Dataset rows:
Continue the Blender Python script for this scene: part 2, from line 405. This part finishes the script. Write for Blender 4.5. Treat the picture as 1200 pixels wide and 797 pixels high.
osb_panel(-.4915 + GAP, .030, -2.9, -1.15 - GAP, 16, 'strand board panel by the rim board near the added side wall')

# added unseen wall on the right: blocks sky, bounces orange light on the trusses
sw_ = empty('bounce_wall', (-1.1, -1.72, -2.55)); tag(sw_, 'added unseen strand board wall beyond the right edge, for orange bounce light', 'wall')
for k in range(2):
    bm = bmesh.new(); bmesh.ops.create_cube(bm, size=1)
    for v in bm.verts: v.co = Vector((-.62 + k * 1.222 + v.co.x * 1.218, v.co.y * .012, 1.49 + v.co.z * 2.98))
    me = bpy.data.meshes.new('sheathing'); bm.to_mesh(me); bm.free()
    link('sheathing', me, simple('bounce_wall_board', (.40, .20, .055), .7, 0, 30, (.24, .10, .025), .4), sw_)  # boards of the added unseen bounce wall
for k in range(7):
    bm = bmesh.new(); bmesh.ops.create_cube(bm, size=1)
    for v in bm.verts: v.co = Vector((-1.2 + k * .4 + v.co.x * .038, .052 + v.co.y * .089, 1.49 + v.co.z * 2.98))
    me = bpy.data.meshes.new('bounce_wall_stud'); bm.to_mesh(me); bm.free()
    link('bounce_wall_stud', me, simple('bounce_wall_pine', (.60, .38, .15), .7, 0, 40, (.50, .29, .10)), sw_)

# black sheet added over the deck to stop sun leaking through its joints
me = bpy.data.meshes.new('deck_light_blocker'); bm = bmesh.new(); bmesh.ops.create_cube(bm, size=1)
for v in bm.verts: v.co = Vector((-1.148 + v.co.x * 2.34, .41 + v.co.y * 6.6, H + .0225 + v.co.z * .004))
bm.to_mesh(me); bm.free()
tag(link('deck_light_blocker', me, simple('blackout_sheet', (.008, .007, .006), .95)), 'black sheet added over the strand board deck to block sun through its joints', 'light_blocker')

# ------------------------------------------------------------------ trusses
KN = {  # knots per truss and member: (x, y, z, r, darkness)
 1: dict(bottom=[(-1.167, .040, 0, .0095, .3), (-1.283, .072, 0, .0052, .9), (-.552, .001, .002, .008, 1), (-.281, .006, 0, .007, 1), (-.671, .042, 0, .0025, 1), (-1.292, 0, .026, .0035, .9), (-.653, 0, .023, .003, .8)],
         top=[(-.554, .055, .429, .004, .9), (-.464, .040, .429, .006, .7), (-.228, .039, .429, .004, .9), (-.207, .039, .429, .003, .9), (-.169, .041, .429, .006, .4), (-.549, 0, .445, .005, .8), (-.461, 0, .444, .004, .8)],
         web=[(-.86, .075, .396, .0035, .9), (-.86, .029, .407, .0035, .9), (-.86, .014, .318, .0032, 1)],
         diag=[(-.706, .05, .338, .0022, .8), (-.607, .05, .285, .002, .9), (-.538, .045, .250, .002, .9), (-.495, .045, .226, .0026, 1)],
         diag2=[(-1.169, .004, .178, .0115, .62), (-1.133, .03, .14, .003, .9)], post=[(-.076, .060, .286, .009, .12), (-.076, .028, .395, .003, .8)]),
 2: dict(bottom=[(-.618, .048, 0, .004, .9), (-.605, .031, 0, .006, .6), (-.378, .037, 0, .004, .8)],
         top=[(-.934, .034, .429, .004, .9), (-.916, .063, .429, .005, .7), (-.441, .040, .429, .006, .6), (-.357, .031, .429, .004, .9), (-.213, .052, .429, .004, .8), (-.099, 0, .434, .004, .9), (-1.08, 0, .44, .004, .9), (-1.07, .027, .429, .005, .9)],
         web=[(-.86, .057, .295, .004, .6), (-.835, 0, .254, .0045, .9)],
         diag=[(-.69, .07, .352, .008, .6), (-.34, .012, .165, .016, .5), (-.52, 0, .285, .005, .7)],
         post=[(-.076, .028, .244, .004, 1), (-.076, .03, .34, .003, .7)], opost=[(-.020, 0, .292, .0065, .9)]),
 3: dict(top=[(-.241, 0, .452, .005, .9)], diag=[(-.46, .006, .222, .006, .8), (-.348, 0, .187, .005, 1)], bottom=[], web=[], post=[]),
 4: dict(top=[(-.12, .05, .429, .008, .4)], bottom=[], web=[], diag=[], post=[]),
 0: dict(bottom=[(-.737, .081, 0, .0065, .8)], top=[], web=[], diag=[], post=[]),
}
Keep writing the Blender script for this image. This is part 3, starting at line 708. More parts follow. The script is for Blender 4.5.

To do:
Quote all the records. Keep every word exact.

The result:
Continue the Blender Python script for this scene: part 2, from line 405. This part finishes the script. Write for Blender 4.5. Treat the picture as 1200 pixels wide and 797 pixels high.
osb_panel(-.4915 + GAP, .030, -2.9, -1.15 - GAP, 16, 'strand board panel by the rim board near the added side wall')

# added unseen wall on the right: blocks sky, bounces orange light on the trusses
sw_ = empty('bounce_wall', (-1.1, -1.72, -2.55)); tag(sw_, 'added unseen strand board wall beyond the right edge, for orange bounce light', 'wall')
for k in range(2):
    bm = bmesh.new(); bmesh.ops.create_cube(bm, size=1)
    for v in bm.verts: v.co = Vector((-.62 + k * 1.222 + v.co.x * 1.218, v.co.y * .012, 1.49 + v.co.z * 2.98))
    me = bpy.data.meshes.new('sheathing'); bm.to_mesh(me); bm.free()
    link('sheathing', me, simple('bounce_wall_board', (.40, .20, .055), .7, 0, 30, (.24, .10, .025), .4), sw_)  # boards of the added unseen bounce wall
for k in range(7):
    bm = bmesh.new(); bmesh.ops.create_cube(bm, size=1)
    for v in bm.verts: v.co = Vector((-1.2 + k * .4 + v.co.x * .038, .052 + v.co.y * .089, 1.49 + v.co.z * 2.98))
    me = bpy.data.meshes.new('bounce_wall_stud'); bm.to_mesh(me); bm.free()
    link('bounce_wall_stud', me, simple('bounce_wall_pine', (.60, .38, .15), .7, 0, 40, (.50, .29, .10)), sw_)

# black sheet added over the deck to stop sun leaking through its joints
me = bpy.data.meshes.new('deck_light_blocker'); bm = bmesh.new(); bmesh.ops.create_cube(bm, size=1)
for v in bm.verts: v.co = Vector((-1.148 + v.co.x * 2.34, .41 + v.co.y * 6.6, H + .0225 + v.co.z * .004))
bm.to_mesh(me); bm.free()
tag(link('deck_light_blocker', me, simple('blackout_sheet', (.008, .007, .006), .95)), 'black sheet added over the strand board deck to block sun through its joints', 'light_blocker')

# ------------------------------------------------------------------ trusses
KN = {  # knots per truss and member: (x, y, z, r, darkness)
 1: dict(bottom=[(-1.167, .040, 0, .0095, .3), (-1.283, .072, 0, .0052, .9), (-.552, .001, .002, .008, 1), (-.281, .006, 0, .007, 1), (-.671, .042, 0, .0025, 1), (-1.292, 0, .026, .0035, .9), (-.653, 0, .023, .003, .8)],
         top=[(-.554, .055, .429, .004, .9), (-.464, .040, .429, .006, .7), (-.228, .039, .429, .004, .9), (-.207, .039, .429, .003, .9), (-.169, .041, .429, .006, .4), (-.549, 0, .445, .005, .8), (-.461, 0, .444, .004, .8)],
         web=[(-.86, .075, .396, .0035, .9), (-.86, .029, .407, .0035, .9), (-.86, .014, .318, .0032, 1)],
         diag=[(-.706, .05, .338, .0022, .8), (-.607, .05, .285, .002, .9), (-.538, .045, .250, .002, .9), (-.495, .045, .226, .0026, 1)],
         diag2=[(-1.169, .004, .178, .0115, .62), (-1.133, .03, .14, .003, .9)], post=[(-.076, .060, .286, .009, .12), (-.076, .028, .395, .003, .8)]),
 2: dict(bottom=[(-.618, .048, 0, .004, .9), (-.605, .031, 0, .006, .6), (-.378, .037, 0, .004, .8)],
         top=[(-.934, .034, .429, .004, .9), (-.916, .063, .429, .005, .7), (-.441, .040, .429, .006, .6), (-.357, .031, .429, .004, .9), (-.213, .052, .429, .004, .8), (-.099, 0, .434, .004, .9), (-1.08, 0, .44, .004, .9), (-1.07, .027, .429, .005, .9)],
         web=[(-.86, .057, .295, .004, .6), (-.835, 0, .254, .0045, .9)],
         diag=[(-.69, .07, .352, .008, .6), (-.34, .012, .165, .016, .5), (-.52, 0, .285, .005, .7)],
         post=[(-.076, .028, .244, .004, 1), (-.076, .03, .34, .003, .7)], opost=[(-.020, 0, .292, .0065, .9)]),
 3: dict(top=[(-.241, 0, .452, .005, .9)], diag=[(-.46, .006, .222, .006, .8), (-.348, 0, .187, .005, 1)], bottom=[], web=[], post=[]),
 4: dict(top=[(-.12, .05, .429, .008, .4)], bottom=[], web=[], diag=[], post=[]),
 0: dict(bottom=[(-.737, .081, 0, .0065, .8)], top=[], web=[], diag=[], post=[]),
}
Keep writing the Blender script for this image. This is part 3, starting at line 708. More parts follow. The script is for Blender 4.5.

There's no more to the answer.